The first half of the 20th century saw Crookwell suffer the same vicissitudes as other rural centres - a rabbit plague in the 1910s devastated crops and pasture lands, hardly alleviated by a processing and freezing works in the town which shipped the carcasses to the 'starving masses' in England and the skins to hat makers. The Great Depression, two world wars, and the increasing centralisation and industrialisation of the nation all took its toll.

By the middle of the century Crookwell was still catching up on the necessities of modern life - electricity (1947), sealed roads (1954), sewerage (1961), a High School (1963). The nature of its agriculture also changed and changed the town along with it. Small holdings, along with dairying and the butter factory it supported became unviable, to be replaced by potato growing on a large scale.
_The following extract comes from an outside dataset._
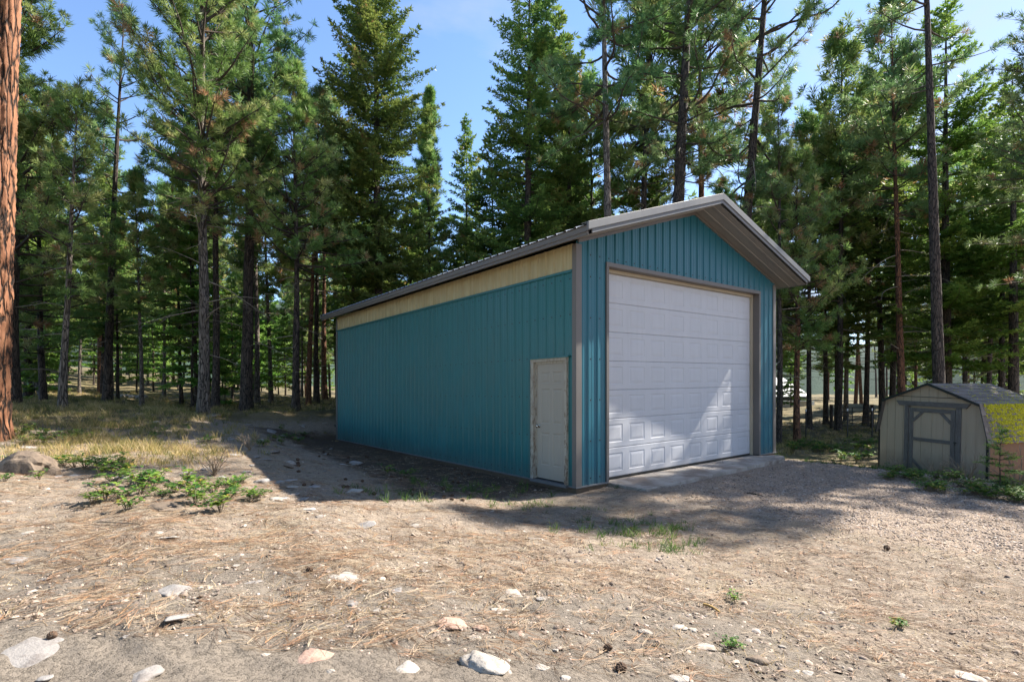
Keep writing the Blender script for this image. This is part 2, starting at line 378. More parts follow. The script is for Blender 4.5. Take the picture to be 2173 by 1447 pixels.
def mk_ground():
    n = N('ground_soil'); p = n.pos()
    gr, gs, dirt = n.attr('gravel'), n.attr('grass'), n.attr('dirt')
    f1 = n.noise(p, .7, 5, .6); f2 = n.noise(p, 5, 6, .65); f3 = n.noise(p, 38, 5, .7); f4 = n.noise(p, 130, 3, .7)
    # needle litter and dry duff
    lit = n.mix(n.ramp(f2, [(.3, 0), (.7, 1)]), (0.238, 0.192, 0.153), (0.382, 0.316, 0.255))
    lit = n.mix(n.ramp(f3, [(.35, 0), (.68, 1)]), n.mix(.5, lit, (0.124, 0.096, 0.074)), lit)
    fib = n.n('ShaderNodeTexNoise'); n.L(n.pos((9, 26, 9)), fib.inputs['Vector']); fib.inputs['Scale'].default_value = 3.5; fib.inputs['Detail'].default_value = 6; fib.inputs['Distortion'].default_value = 1.2
    lit = n.mix(n.ramp(fib.outputs['Fac'], [(.52, 0), (.6, .55)]), lit, (0.477, 0.383, 0.287))
    lit = n.mix(n.ramp(f1, [(.52, 0), (.75, .45)]), lit, (0.210, 0.181, 0.103))
    # gravel: pebbles of two sizes
    v1 = n.vor(p, 34, 'F1', 'Color'); d1 = n.vor(p, 34, 'F1', 'Distance'); v2 = n.vor(p, 75, 'F1', 'Color'); d2 = n.vor(p, 75)
    g = n.mix(n.math('MULTIPLY', v1, 1), (0.249, 0.187, 0.143), (0.525, 0.421, 0.334)); g2 = n.mix(v2, (0.191, 0.144, 0.111), (0.440, 0.354, 0.278))
    g = n.mix(n.ramp(d1, [(.30, 0), (.55, .85)]), g, g2)
    g = n.mix(n.ramp(f2, [(.5, 0), (.75, .5)]), g, (0.286, 0.212, 0.143))
    # bare damp soil
    s = n.mix(n.ramp(f3, [(.3, 0), (.7, 1)]), (0.155, 0.130, 0.106), (0.292, 0.249, 0.206)); s = n.mix(n.ramp(f4, [(.6, 0), (.75, .7)]), s, (0.399, 0.354, 0.297))
    wd = n.mix(n.ramp(f2, [(.3, 0), (.7, 1)]), (0.067, 0.063, 0.033), (0.172, 0.144, 0.074)); wd = n.mix(n.ramp(f1, [(.45, 0), (.7, .8)]), wd, (0.323, 0.240, 0.139))
    edge = n.math('MULTIPLY', n.math('SUBTRACT', f2, .5), .9)
    def m(a): return n.ramp(n.math('ADD', a, edge), [(.35, 0), (.65, 1)])
    c = n.mix(m(gr), lit, g); c = n.mix(m(dirt), c, s); c = n.mix(m(gs), c, wd)
    c = n.mix(n.math('MULTIPLY', m(n.attr('duff')), .85), c, n.mix(n.ramp(f3, [(.35, 0), (.65, 1)]), (.030, .021, .015), (.12, .085, .062)))
    c = n.mix(n.ramp(n.noise(p, 21, 6, .75), [(.30, .75), (.46, 0)]), c, (.06, .048, .038))
    hg = n.math('SUBTRACT', 1, n.math('MULTIPLY', d1, 1.4), True)
    h = n.math('ADD', n.math('ADD', n.math('MULTIPLY', f3, .9), n.math('MULTIPLY', f4, .45)), n.math('MULTIPLY', n.math('MULTIPLY', hg, gr), .9))
    b1 = n.bump(n.math('ADD', f2, n.math('MULTIPLY', n.math('ABSOLUTE', n.math('SUBTRACT', f3, .5)), .8)), .5, .06)
    n.pbr(c, .95, 0, n.bump(h, .9, .02, b1), .2); return n.m
M['ground'] = mk_ground()
def mk_rock(name, a, b, dark):
    n = N(name); p = n.coord('Object'); f = n.noise(p, 1.6, 7, .65); g = n.noise(p, 9, 6, .7)
    r = objinfo_random(n)
    c = n.mix(n.ramp(f, [(.3, 0), (.7, 1)]), a, b); c = n.mix(n.ramp(g, [(.5, 0), (.62, .8)]), c, dark)
    c = n.mix(n.math('MULTIPLY', r, .3), c, dark)
    n.pbr(c, .85, 0, n.bump(n.math('ADD', f, n.math('MULTIPLY', g, .5)), .6, .05)); return n.m
M['rock_white'] = mk_rock('pale_stone', (0.328, 0.295, 0.262), (0.476, 0.443, 0.402), (.25, .20, .16))
M['rock_grey'] = mk_rock('grey_stone', (0.221, 0.208, 0.200), (0.357, 0.332, 0.315), (.15, .13, .12))
M['rock_pink'] = mk_rock('pink_stone', (0.357, 0.230, 0.178), (0.493, 0.357, 0.289), (.25, .15, .11))
M['rock_brown'] = mk_rock('brown_stone', (0.136, 0.096, 0.068), (0.240, 0.184, 0.136), (.08, .06, .045))
M['cone'] = mk_branch('cone_scale', (.05, .03, .02), (.15, .09, .055))
def mk_pebble():
    n = N('pebble'); v = n.attr('var')
    n.pbr(n.ramp(v, [(0, (.12, .095, .08)), (.35, (.26, .20, .16)), (.75, (.40, .31, .25)), (.93, (.46, .40, .35)), (1, (.36, .21, .14))]), .85); return n.m
M['pebble'] = mk_pebble()
def mk_hill():
    n = N('wooded_hill'); p = n.pos(); f = n.noise(p, .9, 8, .8); v = n.vor(p, .8)
    n.pbr(n.mix(f, (.012, .030, .02), (.05, .085, .055)), 1, 0, n.bump(f, .3, .5)); return n.m
M['hill'] = mk_hill()

# ------------------------------------------------------------------ ground mesh
def zone_gravel(x, y):
    u, v = uv_of(x, y)
    # drive in front of the big door, widening to the right of the picture
    front = sstep(.3, 2.0, u + .0 * v) * sstep(.35, -.15, v + .03 * (u - 6))
    right = 1 - sstep(.0, 1.0, (y - (12.6 - .0)) - .0 * x)      # up to the verge
    verge = 1 - sstep(-.4, .5, (y - (13.9 - .62 * np.maximum(x - 6.2, 0) ** 1.0 * .8)))
    left = sstep(-1.2, 3.2, x - .35 * (y - 5) + .3 * wob(x * .6, y * .6))
    return np.clip(front * right * left * verge, 0, 1)
def ground():
    ang = np.concatenate([np.linspace(-50, 50, 760), np.linspace(50, 310, 120)[1:]]) * math.pi / 180
    r = np.concatenate([[0.05, .6, 1.2], np.geomspace(1.8, 60, 520), np.geomspace(62, 900, 40)])
    A, R = np.meshgrid(ang, r); X = (np.sin(A) * R).ravel(); Y = (np.cos(A) * R).ravel()
    Z = ground_z(np.clip(X, -150, 150), np.clip(Y, -60, 150))
    rng = np.random.default_rng(3)
    near = np.exp(-R.ravel() / 18)
    Z = Z + near * (.010 * np.sin(X * 9 + 2 * np.sin(Y * 5)) * np.sin(Y * 11 + X * 3) + .006 * np.sin(X * 23 + Y * 8) * np.sin(Y * 27 - X * 5)) + near * rng.normal(0, 1, len(X)) * np.clip(R.ravel() / 12 - .25, .08, 1) * .0035
    na, nr = len(ang), len(r); I = np.arange(na * nr).reshape(nr, na)
    a = I[:-1, :-1].ravel(); b = I[:-1, 1:].ravel(); c = I[1:, 1:].ravel(); d = I[1:, :-1].ravel()
    Fc = np.stack([a, d, c, b], 1)
    u, v = uv_of(X, Y)
    gr = zone_gravel(X, Y)
    gs = np.maximum(sstep(11, 14, Y - .1 * X) * sstep(3.0, 5.0, -u) * (1 - .7 * np.exp(-((u + 5) ** 2 / 6 + (v - 7) ** 2 / 14))), sstep(17, 22, Y))
    gs = np.maximum(gs, sstep(7.2, 9, u) * sstep(-3.2, -1.0, v))
    gs = np.maximum(gs, .75 * sstep(11.6, 13.5, v))
    dirt = np.maximum(sstep(4.9, 3.3, Y + .35 * wob(X, Y) + .5 * vnoise(X, Y, 1.6, 4) + .1 * X) * .75 * sstep(3.8, 1.2, X), sstep(2.2, .3, -u) * sstep(-.5, 1, v) * sstep(12.5, 11, v) * .8)
    dirt = np.maximum(dirt, .8 * np.exp(-((Y - 3.9) ** 2 / .12)) * sstep(.4, 1.3, X) * sstep(3.2, 2.2, X))
    duff = sstep(3.6, 1.2, -u + .4 * wob(X * 1.3, Y * 1.3)) * sstep(-.5, 1.2, v) * sstep(-.4, .0, -u) * sstep(13, 11, v)
    me = np_mesh('ground', np.stack([X, Y, Z], 1), Fc, M['ground'], {'duff': duff, 'gravel': gr, 'grass': np.clip(gs, 0, 1), 'dirt': np.clip(dirt, 0, 1)}, True)
    link('ground', me, kind='structure')
ground()
def hills():
    n = 240; V = []; Fc = []; rng = random.Random(5)
    for i in range(n + 1):
        a = math.radians(-75 + 150 * i / n)
        h = 17 + 6 * math.sin(i * .11) + 4 * math.sin(i * .31 + 1) + 1.5 * rng.random() + (8 if a < -.2 else 0)
        for j, (rr, zz) in enumerate(((150, -6), (185, h * .6), (215, h), (300, h * .8))):
            V.append((math.sin(a) * rr, math.cos(a) * rr, zz + rng.random() * .5))
    for i in range(n):
        for j in range(3): Fc.append((i * 4 + j, (i + 1) * 4 + j, (i + 1) * 4 + j + 1, i * 4 + j + 1))
    link('hills', np_mesh('hills', np.array(V), np.array(Fc), M['hill'], None, True), kind='structure')
hills()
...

The countryside was not suitable for large scale wheat growing, and the oats and barley which once fed a horse-drawn age became obsolete. Landholdings became larger - though not as large as the great runs of the original squatters - and specialised in fine wool production and stud cattle.

The population of Crookwell is today only twice what it was over 120 years ago. Its position as regional centre to its rural hinterland has been usurped by Goulburn - now just a short drive away.

As it enters the 21st century the nature of its industry has changed: still farming, a weaving mill and famous sock factory, local retail and service industries, and tourism.